* PROBLEM REQUIREMENTS: Select every line containing the word "Write" from the material, and copy those lines.

* RECORDS TO USE:
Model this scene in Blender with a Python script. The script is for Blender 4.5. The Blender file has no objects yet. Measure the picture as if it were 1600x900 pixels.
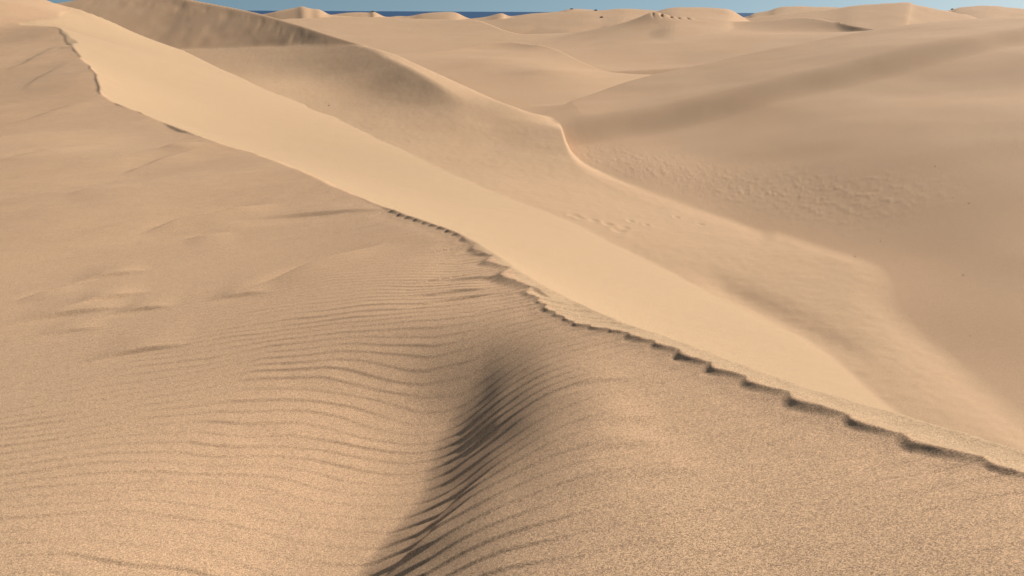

---

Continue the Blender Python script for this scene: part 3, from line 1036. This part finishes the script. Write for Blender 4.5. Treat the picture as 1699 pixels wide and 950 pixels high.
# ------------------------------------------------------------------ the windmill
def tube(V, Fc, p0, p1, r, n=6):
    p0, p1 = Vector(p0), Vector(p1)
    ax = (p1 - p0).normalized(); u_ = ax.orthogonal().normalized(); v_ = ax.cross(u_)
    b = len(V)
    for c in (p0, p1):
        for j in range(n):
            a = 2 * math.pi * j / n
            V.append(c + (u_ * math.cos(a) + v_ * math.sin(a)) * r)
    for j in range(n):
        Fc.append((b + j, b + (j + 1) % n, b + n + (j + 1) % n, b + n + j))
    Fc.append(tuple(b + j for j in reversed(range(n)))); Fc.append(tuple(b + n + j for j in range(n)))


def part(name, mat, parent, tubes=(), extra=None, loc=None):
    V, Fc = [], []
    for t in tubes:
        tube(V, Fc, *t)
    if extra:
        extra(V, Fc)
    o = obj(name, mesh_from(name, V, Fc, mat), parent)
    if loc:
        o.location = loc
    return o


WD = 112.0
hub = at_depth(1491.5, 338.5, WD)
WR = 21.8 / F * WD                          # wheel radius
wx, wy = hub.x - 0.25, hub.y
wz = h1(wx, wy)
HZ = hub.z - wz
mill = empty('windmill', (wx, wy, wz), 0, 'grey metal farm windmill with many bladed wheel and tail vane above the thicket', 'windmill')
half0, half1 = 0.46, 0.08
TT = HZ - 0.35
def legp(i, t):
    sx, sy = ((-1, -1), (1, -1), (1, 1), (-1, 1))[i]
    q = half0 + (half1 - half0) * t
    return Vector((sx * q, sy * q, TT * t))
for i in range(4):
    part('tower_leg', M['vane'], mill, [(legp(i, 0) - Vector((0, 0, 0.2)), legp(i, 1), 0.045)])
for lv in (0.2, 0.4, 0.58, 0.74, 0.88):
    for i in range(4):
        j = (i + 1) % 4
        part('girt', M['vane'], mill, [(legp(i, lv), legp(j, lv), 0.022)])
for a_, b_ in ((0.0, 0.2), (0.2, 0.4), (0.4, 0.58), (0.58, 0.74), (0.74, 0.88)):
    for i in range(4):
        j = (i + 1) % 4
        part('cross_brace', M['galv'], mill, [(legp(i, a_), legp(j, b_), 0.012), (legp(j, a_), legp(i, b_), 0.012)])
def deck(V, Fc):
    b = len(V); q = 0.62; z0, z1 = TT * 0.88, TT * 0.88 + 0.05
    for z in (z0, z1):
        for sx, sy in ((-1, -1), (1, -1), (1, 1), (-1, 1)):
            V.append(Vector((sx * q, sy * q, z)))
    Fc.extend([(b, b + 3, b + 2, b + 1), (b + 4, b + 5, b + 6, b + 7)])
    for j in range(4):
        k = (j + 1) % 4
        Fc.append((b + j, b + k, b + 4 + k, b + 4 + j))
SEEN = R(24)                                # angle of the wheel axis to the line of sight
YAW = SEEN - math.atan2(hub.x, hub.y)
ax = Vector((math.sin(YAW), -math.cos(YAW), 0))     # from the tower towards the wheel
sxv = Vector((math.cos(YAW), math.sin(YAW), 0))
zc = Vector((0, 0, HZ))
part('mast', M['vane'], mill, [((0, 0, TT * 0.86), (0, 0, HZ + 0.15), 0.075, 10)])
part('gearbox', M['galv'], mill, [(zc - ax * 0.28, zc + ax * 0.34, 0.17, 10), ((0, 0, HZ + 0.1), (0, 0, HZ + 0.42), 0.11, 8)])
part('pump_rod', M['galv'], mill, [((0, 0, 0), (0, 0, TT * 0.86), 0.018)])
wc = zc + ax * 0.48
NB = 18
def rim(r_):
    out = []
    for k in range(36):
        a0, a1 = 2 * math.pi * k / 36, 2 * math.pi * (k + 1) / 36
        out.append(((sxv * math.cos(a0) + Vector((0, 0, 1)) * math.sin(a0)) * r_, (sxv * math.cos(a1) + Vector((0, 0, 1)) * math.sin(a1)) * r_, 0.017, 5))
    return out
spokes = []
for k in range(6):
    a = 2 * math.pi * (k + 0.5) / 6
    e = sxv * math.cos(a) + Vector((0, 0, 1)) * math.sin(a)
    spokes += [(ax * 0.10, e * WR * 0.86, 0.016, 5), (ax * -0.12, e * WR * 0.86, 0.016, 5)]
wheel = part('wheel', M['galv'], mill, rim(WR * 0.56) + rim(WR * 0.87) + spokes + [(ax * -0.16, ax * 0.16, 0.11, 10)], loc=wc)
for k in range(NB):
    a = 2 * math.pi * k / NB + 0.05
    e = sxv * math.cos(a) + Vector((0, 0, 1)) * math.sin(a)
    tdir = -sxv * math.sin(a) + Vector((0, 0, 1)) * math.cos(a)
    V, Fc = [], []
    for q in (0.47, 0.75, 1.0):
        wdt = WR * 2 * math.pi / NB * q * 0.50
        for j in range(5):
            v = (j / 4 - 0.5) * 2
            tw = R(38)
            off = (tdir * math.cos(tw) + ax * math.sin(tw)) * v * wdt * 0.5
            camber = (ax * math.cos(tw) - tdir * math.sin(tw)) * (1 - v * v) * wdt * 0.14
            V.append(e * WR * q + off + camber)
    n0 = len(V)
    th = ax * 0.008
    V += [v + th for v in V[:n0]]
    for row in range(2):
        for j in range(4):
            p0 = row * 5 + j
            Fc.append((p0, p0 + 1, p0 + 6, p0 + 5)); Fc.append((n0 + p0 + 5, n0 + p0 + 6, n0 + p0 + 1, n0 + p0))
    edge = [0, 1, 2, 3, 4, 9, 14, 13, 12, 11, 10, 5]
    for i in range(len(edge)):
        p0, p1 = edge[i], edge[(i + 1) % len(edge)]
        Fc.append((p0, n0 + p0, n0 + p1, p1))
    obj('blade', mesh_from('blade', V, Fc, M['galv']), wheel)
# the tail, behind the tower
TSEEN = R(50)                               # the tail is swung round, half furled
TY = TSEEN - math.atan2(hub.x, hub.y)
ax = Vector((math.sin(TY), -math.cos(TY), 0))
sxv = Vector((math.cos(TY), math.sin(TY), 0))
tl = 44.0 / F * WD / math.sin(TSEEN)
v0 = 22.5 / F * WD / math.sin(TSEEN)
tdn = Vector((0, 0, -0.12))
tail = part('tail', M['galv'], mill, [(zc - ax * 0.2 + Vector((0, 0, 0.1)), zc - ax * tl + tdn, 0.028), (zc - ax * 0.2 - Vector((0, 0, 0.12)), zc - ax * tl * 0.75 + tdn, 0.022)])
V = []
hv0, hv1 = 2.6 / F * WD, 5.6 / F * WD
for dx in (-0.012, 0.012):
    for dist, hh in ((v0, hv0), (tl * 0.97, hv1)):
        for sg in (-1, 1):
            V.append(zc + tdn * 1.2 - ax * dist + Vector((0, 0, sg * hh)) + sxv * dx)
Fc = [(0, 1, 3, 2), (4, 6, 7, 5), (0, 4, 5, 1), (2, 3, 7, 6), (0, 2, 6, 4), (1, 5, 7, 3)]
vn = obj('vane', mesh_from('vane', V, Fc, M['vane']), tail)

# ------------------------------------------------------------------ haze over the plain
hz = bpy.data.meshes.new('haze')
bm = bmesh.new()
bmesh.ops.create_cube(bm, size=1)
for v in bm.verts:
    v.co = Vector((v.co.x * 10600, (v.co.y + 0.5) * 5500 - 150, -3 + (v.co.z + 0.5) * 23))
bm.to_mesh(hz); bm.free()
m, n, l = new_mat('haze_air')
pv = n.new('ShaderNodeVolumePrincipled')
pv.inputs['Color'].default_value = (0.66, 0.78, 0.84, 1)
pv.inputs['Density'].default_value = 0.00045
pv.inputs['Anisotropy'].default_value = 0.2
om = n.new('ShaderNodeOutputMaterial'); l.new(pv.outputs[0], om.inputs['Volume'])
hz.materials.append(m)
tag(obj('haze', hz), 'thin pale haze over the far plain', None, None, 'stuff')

...

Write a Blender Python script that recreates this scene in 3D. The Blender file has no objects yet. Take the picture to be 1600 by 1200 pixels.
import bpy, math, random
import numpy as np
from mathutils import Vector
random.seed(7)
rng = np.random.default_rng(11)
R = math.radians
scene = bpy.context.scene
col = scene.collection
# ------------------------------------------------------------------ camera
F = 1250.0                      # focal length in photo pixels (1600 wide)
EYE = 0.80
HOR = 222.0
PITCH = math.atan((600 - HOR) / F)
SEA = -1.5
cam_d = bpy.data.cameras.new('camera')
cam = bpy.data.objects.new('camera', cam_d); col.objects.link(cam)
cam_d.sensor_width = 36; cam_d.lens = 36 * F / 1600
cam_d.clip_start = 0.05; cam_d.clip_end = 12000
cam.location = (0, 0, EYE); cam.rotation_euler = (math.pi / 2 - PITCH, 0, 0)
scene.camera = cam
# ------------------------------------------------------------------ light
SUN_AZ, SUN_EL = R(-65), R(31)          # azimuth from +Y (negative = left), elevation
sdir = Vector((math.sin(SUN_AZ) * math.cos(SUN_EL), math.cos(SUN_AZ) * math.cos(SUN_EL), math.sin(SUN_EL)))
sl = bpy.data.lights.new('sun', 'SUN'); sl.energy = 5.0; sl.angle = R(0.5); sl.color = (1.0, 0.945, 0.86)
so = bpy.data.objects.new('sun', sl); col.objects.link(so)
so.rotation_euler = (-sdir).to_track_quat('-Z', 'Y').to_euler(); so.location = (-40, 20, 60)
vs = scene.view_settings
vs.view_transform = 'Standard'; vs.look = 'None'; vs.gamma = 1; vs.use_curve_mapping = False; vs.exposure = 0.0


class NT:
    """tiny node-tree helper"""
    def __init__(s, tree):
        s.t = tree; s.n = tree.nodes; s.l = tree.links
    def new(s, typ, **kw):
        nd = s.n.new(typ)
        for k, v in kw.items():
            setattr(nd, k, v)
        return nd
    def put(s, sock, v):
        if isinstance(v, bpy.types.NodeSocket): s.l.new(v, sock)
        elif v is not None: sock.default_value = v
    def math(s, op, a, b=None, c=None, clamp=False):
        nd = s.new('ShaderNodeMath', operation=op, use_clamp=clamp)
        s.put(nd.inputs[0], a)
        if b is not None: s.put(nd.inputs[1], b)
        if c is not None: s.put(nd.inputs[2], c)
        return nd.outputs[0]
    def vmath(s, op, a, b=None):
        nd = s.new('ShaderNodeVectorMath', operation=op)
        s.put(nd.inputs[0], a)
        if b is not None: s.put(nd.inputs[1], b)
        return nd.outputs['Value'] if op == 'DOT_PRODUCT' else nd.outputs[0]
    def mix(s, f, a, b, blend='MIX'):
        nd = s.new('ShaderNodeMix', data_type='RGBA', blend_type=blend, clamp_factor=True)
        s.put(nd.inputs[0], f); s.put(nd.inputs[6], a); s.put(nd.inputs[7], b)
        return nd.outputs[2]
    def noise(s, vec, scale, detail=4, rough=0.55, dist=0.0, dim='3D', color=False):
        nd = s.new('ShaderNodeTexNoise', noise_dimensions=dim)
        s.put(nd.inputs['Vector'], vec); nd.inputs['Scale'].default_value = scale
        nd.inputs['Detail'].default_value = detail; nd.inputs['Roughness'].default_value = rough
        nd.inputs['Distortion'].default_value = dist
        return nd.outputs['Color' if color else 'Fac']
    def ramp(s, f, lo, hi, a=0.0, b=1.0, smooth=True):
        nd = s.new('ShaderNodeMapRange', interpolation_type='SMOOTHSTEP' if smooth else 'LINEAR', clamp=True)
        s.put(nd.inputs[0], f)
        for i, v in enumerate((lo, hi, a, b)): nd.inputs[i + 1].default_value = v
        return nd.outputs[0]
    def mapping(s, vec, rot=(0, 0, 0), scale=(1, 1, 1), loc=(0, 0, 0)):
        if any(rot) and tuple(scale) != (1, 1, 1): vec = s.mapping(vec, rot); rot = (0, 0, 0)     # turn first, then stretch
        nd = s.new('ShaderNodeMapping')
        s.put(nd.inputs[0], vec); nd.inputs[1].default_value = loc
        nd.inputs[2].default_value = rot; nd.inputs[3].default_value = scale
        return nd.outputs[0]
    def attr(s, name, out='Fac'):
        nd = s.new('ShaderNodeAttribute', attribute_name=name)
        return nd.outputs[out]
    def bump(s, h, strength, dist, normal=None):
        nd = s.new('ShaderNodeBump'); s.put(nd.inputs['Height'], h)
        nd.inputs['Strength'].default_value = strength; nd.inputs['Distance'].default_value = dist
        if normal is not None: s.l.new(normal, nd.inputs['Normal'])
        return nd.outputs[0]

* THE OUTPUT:
Continue the Blender Python script for this scene: part 3, from line 1036. This part finishes the script. Write for Blender 4.5. Treat the picture as 1699 pixels wide and 950 pixels high.
Write a Blender Python script that recreates this scene in 3D. The Blender file has no objects yet. Take the picture to be 1600 by 1200 pixels.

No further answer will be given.